The Wonder!

James Smith

"Behold, God is my salvation!" Isaiah 12:2

No one can consistently use this language but an enlightened, sanctified, happy, believer. Still it is truly wonderful, and must appear so, if we consider what such a character was before he received grace. He may have been grossly immoral as Manasseh, Mary, or the crucified thief. Or he may have been held in by the restraints of education, the influence of society, or the power of God. But whatever may have marked the outward conduct the heart was enmity against God, "deceitful above all things, and desperately wicked." There was not one pure desire, one holy thought, or one feeling of sympathy with God until it was produced there by the Holy Spirit.

And even now he feels, and is obliged to confess, that there is an unfathomable depth of depravity in his nature; that he is ever prone to turn aside like a broken bow; yes, that in himself, that is in his flesh, there dwells no good thing.

Further, what would he have been but for the grace of God? This is a question which none but God can answer. Look at the vilest, the most debased, the lowest of our race and it is not unfair to say, "Such we may have been but for free and sovereign grace." "By the grace of God I am what I am!" 1 Corinthians 15:10

Let us turn from the person to the fact, "Behold, God is my salvation." Think of the greatness of God His infinity, immensity, eternity! "He sits upon the circle of the earth, and the inhabitants thereof are as grasshoppers; He stretches out the Heavens as a curtain, and spreads them out as a tent to dwell in." Consider His purity, and the extensive requirements of His law; try to catch a glimpse of His glory; and you will be filled with wonder at the thought that God is the salvation of such a worm.

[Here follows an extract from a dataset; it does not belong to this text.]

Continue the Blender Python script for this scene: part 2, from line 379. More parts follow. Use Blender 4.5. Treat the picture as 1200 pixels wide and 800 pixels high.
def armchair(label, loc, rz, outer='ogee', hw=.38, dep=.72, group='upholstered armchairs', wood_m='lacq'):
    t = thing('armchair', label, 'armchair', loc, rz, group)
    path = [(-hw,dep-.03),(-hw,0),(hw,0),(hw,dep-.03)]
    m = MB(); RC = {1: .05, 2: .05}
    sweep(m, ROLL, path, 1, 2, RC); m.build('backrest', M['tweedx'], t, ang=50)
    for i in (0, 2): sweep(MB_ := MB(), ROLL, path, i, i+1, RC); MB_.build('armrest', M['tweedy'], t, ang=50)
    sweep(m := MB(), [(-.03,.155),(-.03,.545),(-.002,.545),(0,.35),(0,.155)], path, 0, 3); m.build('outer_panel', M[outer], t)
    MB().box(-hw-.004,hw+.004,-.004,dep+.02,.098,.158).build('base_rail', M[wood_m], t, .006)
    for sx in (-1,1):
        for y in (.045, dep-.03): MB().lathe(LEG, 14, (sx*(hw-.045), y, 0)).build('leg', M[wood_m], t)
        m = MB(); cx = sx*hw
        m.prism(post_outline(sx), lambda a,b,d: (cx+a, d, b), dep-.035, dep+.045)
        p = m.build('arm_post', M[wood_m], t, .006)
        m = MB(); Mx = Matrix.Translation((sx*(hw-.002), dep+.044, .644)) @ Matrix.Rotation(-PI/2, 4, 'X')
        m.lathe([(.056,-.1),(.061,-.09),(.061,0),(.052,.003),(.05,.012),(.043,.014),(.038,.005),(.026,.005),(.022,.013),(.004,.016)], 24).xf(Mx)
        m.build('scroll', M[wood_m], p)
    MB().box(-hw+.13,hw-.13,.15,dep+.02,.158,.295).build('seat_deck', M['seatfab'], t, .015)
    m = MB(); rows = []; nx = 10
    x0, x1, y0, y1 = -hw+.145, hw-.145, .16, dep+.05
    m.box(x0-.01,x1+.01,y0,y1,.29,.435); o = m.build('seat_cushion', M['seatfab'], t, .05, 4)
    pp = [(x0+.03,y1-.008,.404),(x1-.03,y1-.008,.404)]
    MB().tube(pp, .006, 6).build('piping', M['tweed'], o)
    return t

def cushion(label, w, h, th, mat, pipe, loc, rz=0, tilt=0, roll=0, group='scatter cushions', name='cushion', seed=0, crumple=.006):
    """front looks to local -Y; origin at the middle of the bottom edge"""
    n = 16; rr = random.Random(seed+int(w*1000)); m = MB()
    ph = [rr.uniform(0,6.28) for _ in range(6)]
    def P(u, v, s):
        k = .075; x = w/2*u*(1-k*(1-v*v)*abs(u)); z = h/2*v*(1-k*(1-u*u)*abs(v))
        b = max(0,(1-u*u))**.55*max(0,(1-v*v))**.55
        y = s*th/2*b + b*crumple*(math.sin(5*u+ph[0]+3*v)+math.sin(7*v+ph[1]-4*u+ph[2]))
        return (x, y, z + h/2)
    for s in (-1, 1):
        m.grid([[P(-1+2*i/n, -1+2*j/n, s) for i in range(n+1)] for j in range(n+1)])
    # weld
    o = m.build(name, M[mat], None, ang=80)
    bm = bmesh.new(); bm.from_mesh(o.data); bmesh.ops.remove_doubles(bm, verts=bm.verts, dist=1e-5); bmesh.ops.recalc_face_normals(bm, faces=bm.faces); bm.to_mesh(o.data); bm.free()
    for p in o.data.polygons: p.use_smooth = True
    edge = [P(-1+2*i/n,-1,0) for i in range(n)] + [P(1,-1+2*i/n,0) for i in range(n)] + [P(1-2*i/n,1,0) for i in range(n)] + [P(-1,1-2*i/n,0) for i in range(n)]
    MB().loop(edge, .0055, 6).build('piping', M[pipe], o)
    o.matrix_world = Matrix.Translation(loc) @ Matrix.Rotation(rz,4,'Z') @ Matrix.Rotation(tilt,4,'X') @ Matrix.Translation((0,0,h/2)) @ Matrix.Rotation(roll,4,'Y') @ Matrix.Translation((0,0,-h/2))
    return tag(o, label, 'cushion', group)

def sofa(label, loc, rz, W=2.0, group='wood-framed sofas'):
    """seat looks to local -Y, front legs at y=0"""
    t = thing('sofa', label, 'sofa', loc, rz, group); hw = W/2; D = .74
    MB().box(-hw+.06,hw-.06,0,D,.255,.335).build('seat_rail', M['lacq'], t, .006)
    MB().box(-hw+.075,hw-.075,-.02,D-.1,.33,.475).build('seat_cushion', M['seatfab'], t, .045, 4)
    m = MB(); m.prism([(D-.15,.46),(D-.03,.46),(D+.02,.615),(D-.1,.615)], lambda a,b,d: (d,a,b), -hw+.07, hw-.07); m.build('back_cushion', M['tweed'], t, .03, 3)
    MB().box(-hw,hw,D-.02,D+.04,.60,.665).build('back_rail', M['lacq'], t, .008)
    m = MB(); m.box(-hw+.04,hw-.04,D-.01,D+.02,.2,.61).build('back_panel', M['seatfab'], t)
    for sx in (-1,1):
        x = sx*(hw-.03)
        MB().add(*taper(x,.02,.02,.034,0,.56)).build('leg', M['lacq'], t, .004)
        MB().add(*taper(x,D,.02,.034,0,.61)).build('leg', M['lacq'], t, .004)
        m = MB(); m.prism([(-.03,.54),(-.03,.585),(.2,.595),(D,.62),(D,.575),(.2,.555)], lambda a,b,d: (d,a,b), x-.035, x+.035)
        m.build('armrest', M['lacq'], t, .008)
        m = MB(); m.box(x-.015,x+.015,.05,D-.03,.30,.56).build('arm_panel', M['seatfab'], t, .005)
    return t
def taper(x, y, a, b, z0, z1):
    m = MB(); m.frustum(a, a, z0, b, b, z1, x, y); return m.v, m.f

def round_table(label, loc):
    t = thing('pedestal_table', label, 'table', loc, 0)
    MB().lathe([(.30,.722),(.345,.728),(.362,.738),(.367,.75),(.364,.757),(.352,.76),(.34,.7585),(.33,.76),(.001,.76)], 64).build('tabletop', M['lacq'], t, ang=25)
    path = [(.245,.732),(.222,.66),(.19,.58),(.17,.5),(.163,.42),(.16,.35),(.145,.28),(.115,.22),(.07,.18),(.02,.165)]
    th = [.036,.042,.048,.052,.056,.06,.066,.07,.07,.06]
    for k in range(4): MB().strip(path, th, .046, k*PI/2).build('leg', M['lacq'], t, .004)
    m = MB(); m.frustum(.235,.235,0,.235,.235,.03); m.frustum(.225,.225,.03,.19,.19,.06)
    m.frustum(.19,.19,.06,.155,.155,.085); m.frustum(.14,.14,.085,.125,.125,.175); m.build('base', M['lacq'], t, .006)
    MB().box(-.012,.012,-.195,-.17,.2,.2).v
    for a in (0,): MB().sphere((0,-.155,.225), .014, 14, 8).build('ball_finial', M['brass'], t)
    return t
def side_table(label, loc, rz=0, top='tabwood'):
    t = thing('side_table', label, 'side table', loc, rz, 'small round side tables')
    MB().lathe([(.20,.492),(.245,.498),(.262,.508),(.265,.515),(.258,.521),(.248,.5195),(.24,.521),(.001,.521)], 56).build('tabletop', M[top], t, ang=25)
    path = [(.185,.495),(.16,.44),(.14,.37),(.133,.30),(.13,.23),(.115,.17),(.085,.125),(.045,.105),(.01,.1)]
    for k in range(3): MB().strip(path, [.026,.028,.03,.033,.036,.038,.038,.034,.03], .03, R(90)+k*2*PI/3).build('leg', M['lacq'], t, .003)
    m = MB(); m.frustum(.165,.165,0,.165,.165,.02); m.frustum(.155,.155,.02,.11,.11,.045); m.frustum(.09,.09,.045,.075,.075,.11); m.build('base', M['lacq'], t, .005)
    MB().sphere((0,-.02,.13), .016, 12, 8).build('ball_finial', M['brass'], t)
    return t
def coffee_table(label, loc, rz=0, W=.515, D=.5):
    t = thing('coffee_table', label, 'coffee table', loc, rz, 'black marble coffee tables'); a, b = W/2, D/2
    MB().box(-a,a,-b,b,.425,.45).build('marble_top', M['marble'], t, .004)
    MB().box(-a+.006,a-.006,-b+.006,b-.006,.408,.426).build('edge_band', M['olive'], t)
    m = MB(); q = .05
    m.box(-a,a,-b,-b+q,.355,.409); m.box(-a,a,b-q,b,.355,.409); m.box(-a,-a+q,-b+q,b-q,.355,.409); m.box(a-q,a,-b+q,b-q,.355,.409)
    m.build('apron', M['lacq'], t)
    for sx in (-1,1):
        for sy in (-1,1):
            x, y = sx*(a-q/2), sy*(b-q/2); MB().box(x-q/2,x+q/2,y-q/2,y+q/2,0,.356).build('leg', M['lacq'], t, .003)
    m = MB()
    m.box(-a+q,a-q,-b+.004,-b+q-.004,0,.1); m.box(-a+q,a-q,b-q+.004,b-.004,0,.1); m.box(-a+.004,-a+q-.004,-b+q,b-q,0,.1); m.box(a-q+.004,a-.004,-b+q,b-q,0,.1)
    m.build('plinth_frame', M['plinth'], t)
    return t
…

For what does it imply but that God, in all His greatness, purity, and glory is engaged to deliver a poor, polluted, weak, and erring creature from all real evils, both present, and to come.

And then just think of how this deliverance is effected.
He takes our nature and becomes man;
He takes our place and is poor in this miserable world;
He takes our sins and becomes a curse;
He suffers our desert and dies on a shameful cross!

How astonishing! How calculated to fill us with amazement and love! God becomes man; the author of Heaven appears as a creature on earth; the fountain of purity bows beneath a weight of sin; and the source and center of happiness is the man of sorrows, the bleeding surety, the dying friend of His foes!

"Behold, God is my salvation." He would save but no one could save for Him.
His own arm must bring salvation,
His own obedience must furnish a righteousness,
His own blood must furnish a ransom, and
His own death must make an atonement.


O the depth!

Behold, and wonder!

Behold, and admire!

Behold and adore!

Behold, and seek an interest in this great salvation! Behold, and take encouragement; if He saves such sinners, whom can he not save? If He save such, whom will He not save? Through eternity it will be a matter of wonder, and a subject of praise that God should be our salvation. If God is our salvation are we not safe? If God is our salvation should we not be happy? If God has done so much for us, and has become salvation to us will He withhold any good thing from us?